The existence of foreign trading communities became especially important for southern India’s overseas trade as an increasingly conservative strain of Hinduism took hold. After the eighth century, the increased attention to the observance of purity rites led to a diminished involvement in overseas trade by Hindus relative to other communities. The difficulties of maintaining caste are evident in
Abu Zayd’s tenth-century description of the complex, to say nothing of expensive, rituals associated with eating: “
There are certain Indians, who never eat two out of the same dish, or upon the same table, and would deem it a very great sin if they should.
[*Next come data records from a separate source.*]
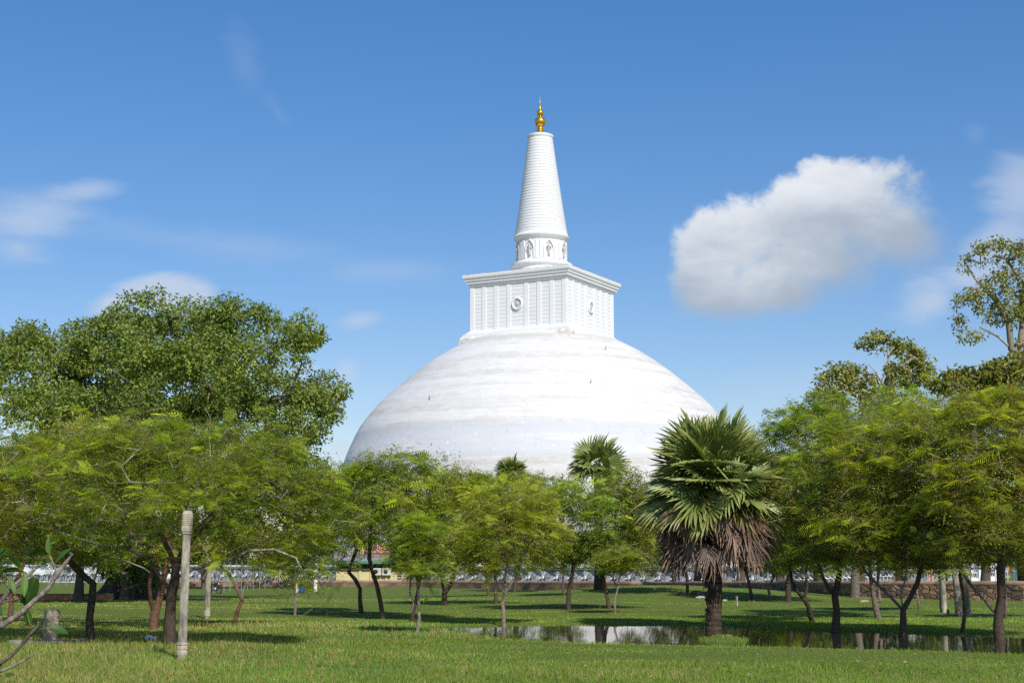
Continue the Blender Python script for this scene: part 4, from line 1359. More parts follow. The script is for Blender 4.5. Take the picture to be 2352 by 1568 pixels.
# bushy trees between the right wall and the platform
bush = []
for k_, (u, Yb_) in enumerate([(1700, 150), (1790, 138), (1880, 128), (1975, 136), (2070, 122), (2165, 132), (2260, 120), (2350, 128), (2430, 122), (1600, 158)]):
    lab = 'dark bushy tree standing behind the right boundary wall'
    if k_ < 2:
        bush.append(broadleaf_tree(lab, (u, 1335), 9, [[(u, 1335), (u + 3, 1290), (u - 2, 1240)]],
                    [(u, 1215, 74, 50), (u + 36, 1245, 60, 38), (u - 40, 1240, 60, 40), (u + 8, 1170, 50, 34)], 150, 300 + k_, leaves=40, size=0.34, puff=0.75,
                    c1=np.array([0.06, 0.105, 0.02]), c2=np.array([0.13, 0.155, 0.03]), Yover=Yb_, name='bushy_tree', group='bushy trees behind the right wall'))
    else:
        src_ = bush[k_ % 2]
        o2 = src_.copy()
        col.objects.link(o2)
        x_ = float(at(u, 1300, Yb_)[0])
        o2.location = (x_, Yb_, float(height(x_, Yb_)))
        o2.rotation_euler = (0, 0, k_ * 2.1)
        q_ = 0.85 + 0.25 * ((k_ * 37) % 10) / 10
        o2.scale = (q_, q_, q_)
        for ch in src_.children:
            c2_ = ch.copy()
            col.objects.link(c2_)
            c2_.parent = o2

# far trees beyond the platform, each its own thing sharing two builds
far = []
FARP = [(-40, 372), (60, 390), (150, 368), (250, 395), (345, 372), (440, 388), (540, 370), (640, 392), (730, 376), (1790, 430), (1890, 445), (1985, 428), (2090, 440), (2190, 425), (2290, 438), (2390, 428)]
for k_, (u, Yf) in enumerate(FARP):
    lab = 'dense dark green tree standing far off beyond the dome platform'
    if k_ < 2:
        w_ = 62 - 8 * k_
        t_ = broadleaf_tree(lab, (u, 1300), 4.5, [[(u, 1300), (u + 3, 1275), (u - 2, 1258)]],
                            [(u, 1258, w_, 24), (u + 24, 1246, w_ * 0.6, 20), (u - 26, 1250, w_ * 0.6, 20), (u + 4, 1278, w_ * 0.9, 18)], 130, 200 + k_, leaves=30, size=0.75, puff=1.7,
                            c1=np.array([0.040, 0.085, 0.018]), c2=np.array([0.085, 0.120, 0.026]), Yover=Yf, name='far_tree', group='far trees beyond the dome platform')
        far.append((t_, u, Yf))
    else:
        src_, u0_, Y0_ = far[k_ % 2]
        o2 = src_.copy()
        col.objects.link(o2)
        x_ = float(at(u, 1300, Yf)[0])
        o2.location = (x_, Yf, float(height(x_, Yf)))
        o2.rotation_euler = (0, 0, k_ * 1.7)
        q_ = 0.9 + 0.22 * ((k_ * 37) % 10) / 10
        o2.scale = (q_, q_, q_ * (0.92 + 0.2 * ((k_ * 53) % 10) / 10))
        for ch in src_.children:
            c2_ = ch.copy()
            col.objects.link(c2_)
            c2_.parent = o2

# ------------------------------------------------------------------ palms


def fan_leaf(mb, rng, hub, out, size, nseg=26, spread=R(250), droop=0.25, cols=None, fold=0.5, ragged=0.0, joined=0.55):
    """a pleated fan blade: segments joined in the inner half, free and pointed beyond"""
    out = out / np.linalg.norm(out)
    side = np.cross(out, np.array([0, 0, 1.0]))
    if np.linalg.norm(side) < 0.1:
        side = np.array([1.0, 0, 0])
    side /= np.linalg.norm(side)
    nrm = np.cross(side, out)
    tw = rng.normal() * 0.75
    side, nrm = side * math.cos(tw) + nrm * math.sin(tw), nrm * math.cos(tw) - side * math.sin(tw)
    V, Fq, C = [], [], []
    da = spread / nseg
    for k_ in range(nseg):
        a = -spread / 2 + (k_ + 0.5) * da
        ln = size * (0.78 + 0.22 * math.cos(a * 0.7)) * rng.uniform(1 - 0.06 - ragged, 1.04)
        bend = rng.normal() * (0.05 + ragged * 0.7)

        def pt(rr, ang, lift):
            d = out * math.cos(ang) + side * math.sin(ang)
            p = hub + d * rr + nrm * (lift + fold * rr * 0.5 * (1 - math.cos(ang)) * 0.55)
            p = p + np.array([0, 0, -droop * (rr / size) ** 2.4 * size])
            return p
        h = da * 0.5
        j = joined * size
        pl = 0.030 * size
        w2 = h * 0.60
        k0 = len(V)
        V += [hub, pt(j, a - h, 0), pt(j, a, pl), pt(j, a + h, 0), pt(ln * 0.80, a - w2 * 0.62 + bend * 0.4, -0.01), pt(ln * 0.80, a + bend * 0.4, pl * 0.8), pt(ln * 0.80, a + w2 * 0.62 + bend * 0.4, -0.01), pt(ln, a + bend, -0.02 * size)]
        Fq += [[k0, k0 + 1, k0 + 2], [k0, k0 + 2, k0 + 3], [k0 + 1, k0 + 4, k0 + 5, k0 + 2], [k0 + 2, k0 + 5, k0 + 6, k0 + 3], [k0 + 4, k0 + 7, k0 + 5], [k0 + 5, k0 + 7, k0 + 6]]
        cb = cols[0] * rng.uniform(0.85, 1.15)
        ct = cols[1] * rng.uniform(0.8, 1.2)
        C += [cb * 1.15, cb, cb * 1.1, cb, ct, ct, ct, ct * 1.1]
    mb.add(np.array(V), Fq, np.array(C))


def palm(label, base, trunk_r, crown_c, n_leaf, size, pet, seed, dead=0, nseg=26, lean=0.0, ybias=0.0, top_cut=None):
    rng = np.random.default_rng(seed)
    root = tag(empty('palm_tree', base), label, 'palm', 'fan palms')
    b = np.asarray(base, float)
    c = np.asarray(crown_c, float)
    tb = MB()
    n = 70
    P = np.array([b + (c - b) * f + [0.06 * math.sin(3 * f), 0, -0.2 * (1 - f)] for f in np.linspace(0, 1, n)])
    rr = trunk_r * (1.08 - 0.18 * np.linspace(0, 1, n)) * (1 + 0.05 * (np.arange(n) % 2)) * (1 + 0.25 * np.exp(-np.linspace(0, 12, n)))
    cc = np.array([0.062, 0.046, 0.036])[None, :] * rng.uniform(0.6, 1.5, (n, 1))
    tb.tube(P, rr, 16, cc)
    for _ in range(170 if dead else 30):                  # old leaf-base stubs on the bark
        f = rng.uniform(0.03, 0.95)
        a = rng.uniform(0, 6.28)
        d = np.array([math.cos(a), math.sin(a), 0])
        p = b + (c - b) * f + d * trunk_r * 0.95
        tb.tube([p, p + d * 0.035 + [0, 0, 0.05], p + d * 0.05 + [0, 0, 0.11]], [0.05, 0.04, 0.012], 4, np.array([0.085, 0.06, 0.045]) * rng.uniform(0.6, 1.5))
    tb.build('trunk', M_BARK, root)
    lb, pb = MB(), MB()
    G0, G1 = np.array([0.150, 0.215, 0.055]), np.array([0.310, 0.340, 0.100])
    ga = 2.39996
    for k_ in range(n_leaf):
        f = (k_ + 0.5) / n_leaf
        el_ = math.asin(np.clip(0.985 - 1.24 * f, -0.9, 0.99)) + rng.normal() * R(6)    # from upright in the middle to hanging below
        a = k_ * ga + rng.uniform(-0.3, 0.3)
        d = np.array([math.cos(a) * math.cos(el_), math.sin(a) * math.cos(el_), math.sin(el_)])
        L = pet * rng.uniform(0.55, 1.15)
        s0 = c + np.array([0, 0, 0.12 - 0.5 * f * pet])
        hub = s0 + d * L + np.array([0, 0, -0.06 * L * (1 - math.sin(max(el_, 0)))])
        yel = rng.uniform(0, 1) ** 3 * (0.4 + 0.6 * f)
        pc = np.array([0.30, 0.22, 0.03]) * (0.4 + 0.6 * f) + np.array([0.05, 0.1, 0.02]) * (1 - f)
        pb.tube([s0, s0 + (hub - s0) * 0.5 + [0, 0, 0.05 * L], hub], [0.034, 0.026, 0.020], 5, pc)
        c0 = G0 * (1 - yel) + np.array([0.20, 0.19, 0.02]) * yel
        c1 = G1 * (1 - yel * 0.7) + np.array([0.24, 0.20, 0.03]) * yel * 0.7
        out = d + np.array([0, 0, -(0.0 + 0.36 * f)])
        fan_leaf(lb, rng, hub, out, size * rng.uniform(0.85, 1.1), nseg, R(rng.uniform(170, 270)), 0.02 + 0.26 * f * rng.uniform(0.2, 1.3), (c0, c1), fold=0.2 + 0.9 * rng.uniform(), joined=0.48, ragged=0.04)
    pb.build('leaf_stalks', M_PALM, root)
    lb.build('crown', M_PALM, root)
    if dead:
        db = MB()
        for k_ in range(dead):
            f = (k_ + 0.5) / dead
            a = k_ * ga * 1.03 + rng.uniform(-0.3, 0.3)
            el_ = R(-6) - f * R(34) + rng.normal() * R(10)
            d = np.array([math.cos(a) * math.cos(el_), math.sin(a) * math.cos(el_), math.sin(el_)])
            s0 = c + np.array([0, 0, -0.50 * pet - f * pet * 0.38])
            hub = s0 + d * pet * rng.uniform(0.85, 1.2)
            db.tube([s0, (s0 + hub) / 2 + [0, 0, 0.06], hub], [0.03, 0.022, 0.018], 4, np.array([0.16, 0.10, 0.06]))
            o = rng.uniform(0, 1)
            c0 = np.array([0.20, 0.105, 0.055]) * (1 - o) + np.array([0.20, 0.165, 0.135]) * o
            c1 = np.array([0.29, 0.20, 0.15]) * rng.uniform(0.8, 1.25)
            fan_leaf(db, rng, hub, d + np.array([0, 0, -0.75]), size * rng.uniform(0.46, 0.72), 18, R(rng.uniform(110, 190)), 0.35 + 0.3 * rng.uniform(), (c0, c1), fold=1.1, ragged=0.16, joined=0.42)
        db.build('dead_leaf_skirt', M_DEAD, root)
    return root


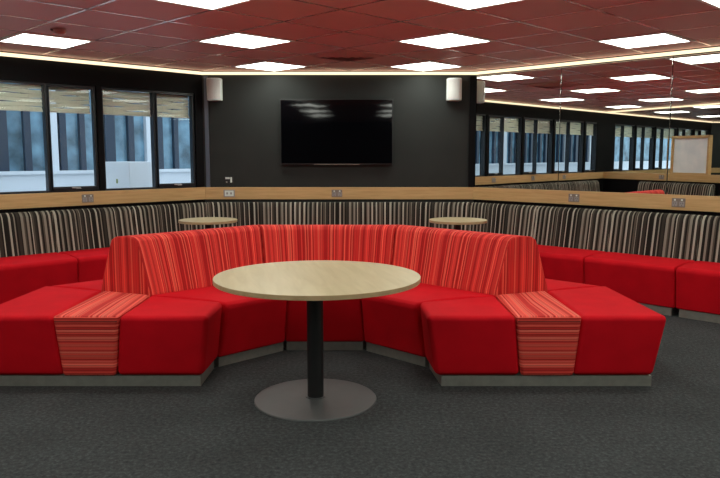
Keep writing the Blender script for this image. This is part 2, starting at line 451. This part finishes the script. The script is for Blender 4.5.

When they come to Siraf, and are invited by the considerable merchants, [whether they are] a hundred in number, or more or less, they must each have a separate dish, with the least communication with the rest.” This is not to say that Hindus forsook the
sea entirely or were completely absent from overseas trade. Indian merchants sailed between
India and Southeast Asia, and in later centuries
banias
—Hindu merchants—also called at Aden. When the Portuguese reached
Malabar in the fifteenth century, they found its foreign trade in the hands of Hindu Chetties from the Coromandel Coast and
banias
from Gujarat, in addition to Malabari and Arab Muslims.